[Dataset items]
————

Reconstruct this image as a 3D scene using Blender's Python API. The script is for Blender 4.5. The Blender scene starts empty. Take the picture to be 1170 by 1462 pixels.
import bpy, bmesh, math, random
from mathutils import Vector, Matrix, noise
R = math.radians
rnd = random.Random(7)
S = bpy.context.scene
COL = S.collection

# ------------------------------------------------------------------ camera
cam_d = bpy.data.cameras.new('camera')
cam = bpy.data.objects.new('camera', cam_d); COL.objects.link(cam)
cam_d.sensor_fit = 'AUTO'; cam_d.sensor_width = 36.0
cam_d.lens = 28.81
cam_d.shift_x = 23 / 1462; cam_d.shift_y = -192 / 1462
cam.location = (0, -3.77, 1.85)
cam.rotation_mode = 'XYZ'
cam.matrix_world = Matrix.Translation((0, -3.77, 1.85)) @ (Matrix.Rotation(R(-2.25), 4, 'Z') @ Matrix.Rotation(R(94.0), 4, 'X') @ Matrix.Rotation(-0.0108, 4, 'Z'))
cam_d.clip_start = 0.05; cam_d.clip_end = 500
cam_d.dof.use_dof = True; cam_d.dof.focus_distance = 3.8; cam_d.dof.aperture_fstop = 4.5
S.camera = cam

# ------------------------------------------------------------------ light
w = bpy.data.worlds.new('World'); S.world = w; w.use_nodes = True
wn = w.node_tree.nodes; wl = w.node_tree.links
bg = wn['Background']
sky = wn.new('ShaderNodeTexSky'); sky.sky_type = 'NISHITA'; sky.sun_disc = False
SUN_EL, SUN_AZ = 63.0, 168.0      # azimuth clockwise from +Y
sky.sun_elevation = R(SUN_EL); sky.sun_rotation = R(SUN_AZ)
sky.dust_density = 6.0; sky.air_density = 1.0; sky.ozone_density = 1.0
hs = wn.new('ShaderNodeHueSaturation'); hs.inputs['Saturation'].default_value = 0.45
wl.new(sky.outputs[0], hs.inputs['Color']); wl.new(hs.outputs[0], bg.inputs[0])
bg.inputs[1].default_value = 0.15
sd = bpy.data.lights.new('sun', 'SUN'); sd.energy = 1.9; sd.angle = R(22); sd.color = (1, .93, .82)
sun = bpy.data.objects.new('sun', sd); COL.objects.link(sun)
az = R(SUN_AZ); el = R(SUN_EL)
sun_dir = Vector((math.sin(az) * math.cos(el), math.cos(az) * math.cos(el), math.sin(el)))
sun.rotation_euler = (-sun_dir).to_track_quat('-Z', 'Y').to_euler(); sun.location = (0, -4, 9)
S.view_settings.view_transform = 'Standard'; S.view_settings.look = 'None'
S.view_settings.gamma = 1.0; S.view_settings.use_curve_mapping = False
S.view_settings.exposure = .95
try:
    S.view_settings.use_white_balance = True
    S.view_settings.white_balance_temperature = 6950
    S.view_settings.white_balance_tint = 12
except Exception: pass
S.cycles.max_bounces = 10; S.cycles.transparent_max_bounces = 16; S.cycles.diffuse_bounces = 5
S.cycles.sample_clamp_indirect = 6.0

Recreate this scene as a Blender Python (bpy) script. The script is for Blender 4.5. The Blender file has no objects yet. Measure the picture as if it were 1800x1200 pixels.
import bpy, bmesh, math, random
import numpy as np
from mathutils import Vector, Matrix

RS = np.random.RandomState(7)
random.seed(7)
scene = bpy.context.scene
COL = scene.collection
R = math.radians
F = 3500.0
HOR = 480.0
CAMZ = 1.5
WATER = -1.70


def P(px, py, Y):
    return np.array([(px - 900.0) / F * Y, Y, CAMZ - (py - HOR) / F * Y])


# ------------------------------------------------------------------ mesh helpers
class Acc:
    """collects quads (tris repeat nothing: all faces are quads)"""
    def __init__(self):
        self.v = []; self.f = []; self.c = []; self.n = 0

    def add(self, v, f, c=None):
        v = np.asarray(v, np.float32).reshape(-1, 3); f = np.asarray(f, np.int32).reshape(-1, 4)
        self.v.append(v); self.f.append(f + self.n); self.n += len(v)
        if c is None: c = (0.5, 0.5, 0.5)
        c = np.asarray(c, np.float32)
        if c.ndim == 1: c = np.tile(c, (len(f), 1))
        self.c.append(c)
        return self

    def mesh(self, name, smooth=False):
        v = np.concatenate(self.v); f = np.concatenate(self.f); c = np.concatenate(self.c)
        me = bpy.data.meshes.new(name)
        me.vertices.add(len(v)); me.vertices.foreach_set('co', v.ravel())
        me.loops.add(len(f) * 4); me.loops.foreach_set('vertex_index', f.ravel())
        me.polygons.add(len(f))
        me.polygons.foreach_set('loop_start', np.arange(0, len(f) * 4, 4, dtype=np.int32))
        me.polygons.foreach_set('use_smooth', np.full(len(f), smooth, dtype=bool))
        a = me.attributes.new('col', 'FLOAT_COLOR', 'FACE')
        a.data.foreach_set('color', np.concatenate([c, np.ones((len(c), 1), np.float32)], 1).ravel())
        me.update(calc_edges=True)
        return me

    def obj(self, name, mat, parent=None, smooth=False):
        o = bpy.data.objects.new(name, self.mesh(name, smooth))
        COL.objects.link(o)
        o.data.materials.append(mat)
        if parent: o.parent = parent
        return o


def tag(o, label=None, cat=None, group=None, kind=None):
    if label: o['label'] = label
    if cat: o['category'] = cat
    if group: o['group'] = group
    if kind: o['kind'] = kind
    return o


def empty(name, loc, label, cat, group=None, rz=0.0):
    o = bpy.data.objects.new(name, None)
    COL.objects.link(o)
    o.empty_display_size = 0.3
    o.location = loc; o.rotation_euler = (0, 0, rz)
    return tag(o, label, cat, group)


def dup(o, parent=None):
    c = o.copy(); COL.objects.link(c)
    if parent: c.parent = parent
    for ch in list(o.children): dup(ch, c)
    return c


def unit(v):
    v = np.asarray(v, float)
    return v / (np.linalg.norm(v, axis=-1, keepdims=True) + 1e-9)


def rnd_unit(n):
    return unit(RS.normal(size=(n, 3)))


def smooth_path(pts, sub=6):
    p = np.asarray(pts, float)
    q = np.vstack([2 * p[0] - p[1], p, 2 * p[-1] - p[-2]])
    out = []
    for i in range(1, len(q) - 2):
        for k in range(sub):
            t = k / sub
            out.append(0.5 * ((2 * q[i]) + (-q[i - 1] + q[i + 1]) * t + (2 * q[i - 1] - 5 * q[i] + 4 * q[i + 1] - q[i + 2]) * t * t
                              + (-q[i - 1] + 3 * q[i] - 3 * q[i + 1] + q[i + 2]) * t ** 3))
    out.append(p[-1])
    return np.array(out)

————

#### Your task
Give back, verbatim, the lines from the top of the entries above through the line containing "S.camera = cam".

#### Exercise solution
Reconstruct this image as a 3D scene using Blender's Python API. The script is for Blender 4.5. The Blender scene starts empty. Take the picture to be 1170 by 1462 pixels.
import bpy, bmesh, math, random
from mathutils import Vector, Matrix, noise
R = math.radians
rnd = random.Random(7)
S = bpy.context.scene
COL = S.collection

# ------------------------------------------------------------------ camera
cam_d = bpy.data.cameras.new('camera')
cam = bpy.data.objects.new('camera', cam_d); COL.objects.link(cam)
cam_d.sensor_fit = 'AUTO'; cam_d.sensor_width = 36.0
cam_d.lens = 28.81
cam_d.shift_x = 23 / 1462; cam_d.shift_y = -192 / 1462
cam.location = (0, -3.77, 1.85)
cam.rotation_mode = 'XYZ'
cam.matrix_world = Matrix.Translation((0, -3.77, 1.85)) @ (Matrix.Rotation(R(-2.25), 4, 'Z') @ Matrix.Rotation(R(94.0), 4, 'X') @ Matrix.Rotation(-0.0108, 4, 'Z'))
cam_d.clip_start = 0.05; cam_d.clip_end = 500
cam_d.dof.use_dof = True; cam_d.dof.focus_distance = 3.8; cam_d.dof.aperture_fstop = 4.5
S.camera = cam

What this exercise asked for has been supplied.